A Disjointed Post Is Better Than None At All

Oh what a difference a day makes!  Yesterday I was so ambitious!  I came home from work, mowed the front lawn, did the dishes, mended a pair of work pants, made my lunch, did a good blog post (or do I flatter myself?), and even had time to lounge on the deck with my husband.

Today I was thwarted in my plan to go running by a sudden thunderstorm.  I did a load of laundry and started to run in place on the mini-tramp (cue unkind remarks about how I personally am a large tramp).  This did not work out for me either, because my back started hurting fiercely.  At least the laundry is done (although still in the drier, this is the bad day, remember?).

So I guess this is a Tired Tuesday Post.  But at least it can be a Tired Tuesday With Monsters!  Where’s that Nosferatu?

“You were looking for me?”

Is Tuesday too early for Mid-week Monsters?  I cannot debate the matter now.  The fact is, my brain seems to be rotting into a putrid mass.  I can’t write.  I can’t even think.  Oh dear, it seems I am still capable of whining.  Quick, add another monster!

“I’m hungry!”

A monster of the natural variety.  We watched JAWS around the Fourth of July, which is an excellent time for it.

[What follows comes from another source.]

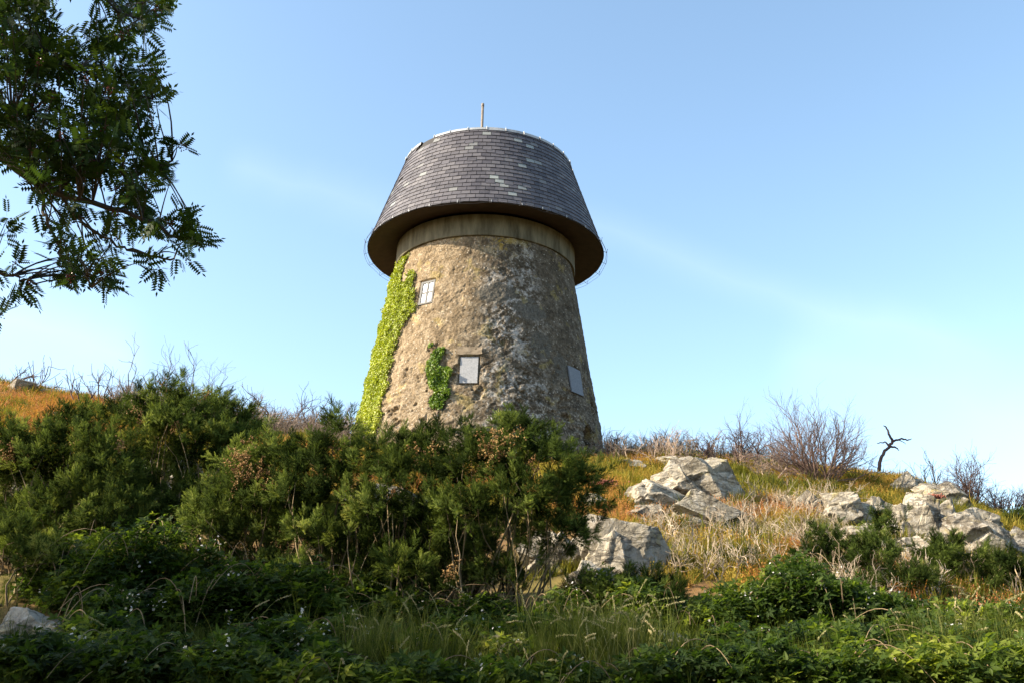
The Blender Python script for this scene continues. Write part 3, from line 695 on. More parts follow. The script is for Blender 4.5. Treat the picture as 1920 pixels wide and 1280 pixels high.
b = MB(); scatter(b, P, T_GR, rs.uniform(.6, 1.15, len(P)), rn); tag(b.build('dry_grass', M['heath']), 'orange and yellow dry grass covering the upper hillside', 'grass', kind='stuff')
P = scatter_region(20000, (-26, 26), (14, 40), lambda x, y: f_heath(x, y)*np.clip(.35+fbm(np.stack([x*.6, y*.6, 0*x+3], -1), 3)*1.6+.25*(x > 2), .05, 1))
ex = []
for c_, a_, b_, h_ in ROCKB:
    if c_[1] < 16: continue
    q = rs.uniform(math.pi*.95, math.pi*2.05, int(60*a_)+14); rr = rs.uniform(.85, 1.25, len(q)); ex.append(np.stack([c_[0]+np.cos(q)*a_*rr, c_[1]+np.sin(q)*b_*rr, 0*q], -1))
ex = np.concatenate(ex); ex[:, 2] = ground(ex[:, 0], ex[:, 1])-.02; P = np.concatenate([P, ex])
nn = fbm(P*.8+7, 3); b = MB(); scatter(b, P, T_LOW, rs.uniform(.6, 1.3, len(P))*(1+1.1*np.clip(fbm(P*1.3+2, 3)+.05, 0, 1)*2), np.clip(.5+.85*nn+.18*rs.randn(len(P)), 0, 1), .25)
tag(b.build('low_heath', M['heath_green']), 'low yellow green heath bushes between the rocks', 'heath', kind='stuff')

# ------------------------------------------------------------------ bare shrubs
def grow(b, p, d, L, r, lev, P_, sides=4, rn=.5):
    """recursive bare branch"""
    n = 5 if lev > 0 else 4
    pts = [p]; q = p.copy(); dd = d.copy()
    for k in range(n):
        dd = unit(dd+P_['wig']*np.array([random.gauss(0, 1) for _ in range(3)])+np.array([0, 0, P_['up']])); q = q+dd*L/n; pts.append(q)
    b.tube(pts, np.linspace(r, r*P_['taper'], n+1), sides, min(1, max(0, rn+random.gauss(0, .2))))
    if lev <= 0: return
    m = P_['kids'] if lev > 1 else P_['kids']+1
    for k in range(m):
        t = random.uniform(.3, 1.0) if k else 1.0; i = min(n, int(t*n)); base = pts[i]
        nd = unit(unit(pts[i]-pts[i-1])+P_['spread']*np.array([random.gauss(0, 1), random.gauss(0, 1), random.gauss(0, .7)]))
        grow(b, base, nd, L*random.uniform(.5, .82), r*P_['taper']*.8, lev-1, P_, 3 if lev < 3 else sides, rn)
def shrub(name, label, base, H, mat, stems=4, lev=3, kids=3, spread=.5, wig=.18, up=.06, r=.024, width=.5, cat='bare shrub', group=None, lean=(0, 0), taper=.72):
    e = empty(name, base, label, cat, group); b = MB(); P_ = dict(wig=wig, up=up, taper=taper, kids=kids, spread=spread)
    for k in range(stems):
        a = random.random()*6.28; d = unit(np.array([math.cos(a)*width+lean[0], math.sin(a)*width*.7+lean[1], 1.]))
        grow(b, np.array(base)-np.array([0, 0, .05])+np.array([random.gauss(0, .04*H), random.gauss(0, .04*H), 0]), d, H*.5*random.uniform(.7, 1.1), r*random.uniform(.7, 1.2), lev, P_)
    b.build('branches', mat, e); return e
SK = 'bare burnt shrubs along the skyline'
def sh(px, py, hpx, label, mat='burnt', **kw):
    p = hit(px, py); H = 1.35*hpx*np.linalg.norm(p)/F; shrub('bare_shrub', label, p, H, M[mat], group=SK, **kw)
for (px, py, hp, lab, kw) in [
 (22, 722, 62, 'bare dark shrub at the far left end of the skyline', dict(lean=(.5, 0), stems=3, lev=2)),
 (62, 735, 85, 'lone leaning burnt stem above the light grey rock', dict(stems=2, lev=1, lean=(.2, 0))),
 (90, 740, 70, 'short bare stem standing just right of the leaning one', dict(stems=2, lev=1, lean=(.1, 0))),
 (150, 765, 60, 'low forked burnt shrub at the end of the skyline rocks', dict(stems=3, lev=2)),
 (185, 765, 70, 'tangled burnt shrub above the orange grass', dict(stems=4, lev=2)),
 (228, 770, 95, 'tall forked burnt shrub with crooked black stems', dict(stems=3, lev=2, r=.02)),
 (275, 775, 85, 'bare shrub behind the top of the left gorse', dict(stems=4, lev=3)),
 (330, 775, 85, 'fine twigged shrub rising over the left gorse', dict(stems=5, lev=3)),
 (365, 778, 95, 'tallest fine twigged shrub over the dark gorse', dict(stems=5, lev=3)),
 (420, 790, 80, 'bare shrub over the right shoulder of the dark gorse', dict(stems=4, lev=3)),
 (465, 800, 75, 'reddish bare shrub at the gap right of the dark gorse', dict(stems=4, lev=3, mat='twig')),
 (520, 815, 75, 'stout black burnt stump with curling twigs in the gap', dict(stems=2, lev=3, r=.045)),
 (575, 820, 72, 'crooked burnt shrub next to the stout black stump', dict(stems=3, lev=3, r=.025)),
 (615, 820, 62, 'last wiry burnt shrub before the ivy', dict(stems=3, lev=3, lean=(.3, 0))),
 (1065, 850, 50, 'dry brown shrub against the right foot of the tower', dict(stems=6, lev=3, mat='twig')),
 (1105, 855, 42, 'low dry shrub in front of the tower door arch', dict(stems=5, lev=3, mat='twig')),
 (1150, 862, 48, 'thin burnt shrub just right of the tower foot', dict(stems=3, lev=2, lean=(.3, 0))),
 (1205, 862, 40, 'small wiry shrub above the flat crest slab', dict(stems=3, lev=2)),
 (1290, 872, 45, 'dry shrub standing behind the long pale boulder', dict(stems=5, lev=3, mat='twig')),
 (1340, 880, 52, 'dark spreading shrub left of the big purple bush', dict(stems=5, lev=3, lean=(-.3, 0))),
 (1395, 885, 72, 'bluish dark bare bush leaning on the big purple bush', dict(stems=8, lev=4, kids=3)),
 (1440, 905, 45, 'pale dry shrub at the left foot of the big purple bush', dict(stems=5, lev=3, mat='twig')),
 (1745, 905, 60, 'two thin dark stems left of the grey knob bushes', dict(stems=3, lev=2, r=.018)),
 (1770, 925, 60, 'black stem shrub directly above the pale ridge', dict(stems=2, lev=2, r=.02)),
 (1820, 955, 84, 'round grey twigged bush on the right shoulder of the hill', dict(stems=14, lev=3, kids=4, width=1.3, r=.02)),
 (1888, 980, 60, 'grey twigged bush at the right picture edge', dict(stems=12, lev=3, kids=4, width=1.2)),
]:
    kw = dict(kw); m = kw.pop('mat', 'burnt'); sh(px, py, hp, lab, m, **kw)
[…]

THIS is what my brain feels like!

A co-worker and I were talking about Steve McQueen today.  He was mentioning all the famous movies McQueen was in, but I confessed to having a soft spot for The Blob.

I do go off on tangents once I add monsters.  However, I am over 250 words.  I am going to call it OK and try again tomorrow.  Happy Tuesday, everyone!

 

Still Supporting Local

These days I am torn between the desire to stay home, stay safe and keep my germs to myself, and the desire to be out and about, get material for blog posts and support local businesses. Lately I have erred on the side of Support Local.  Isn’t that what one would expect of Mohawk Valley Girl?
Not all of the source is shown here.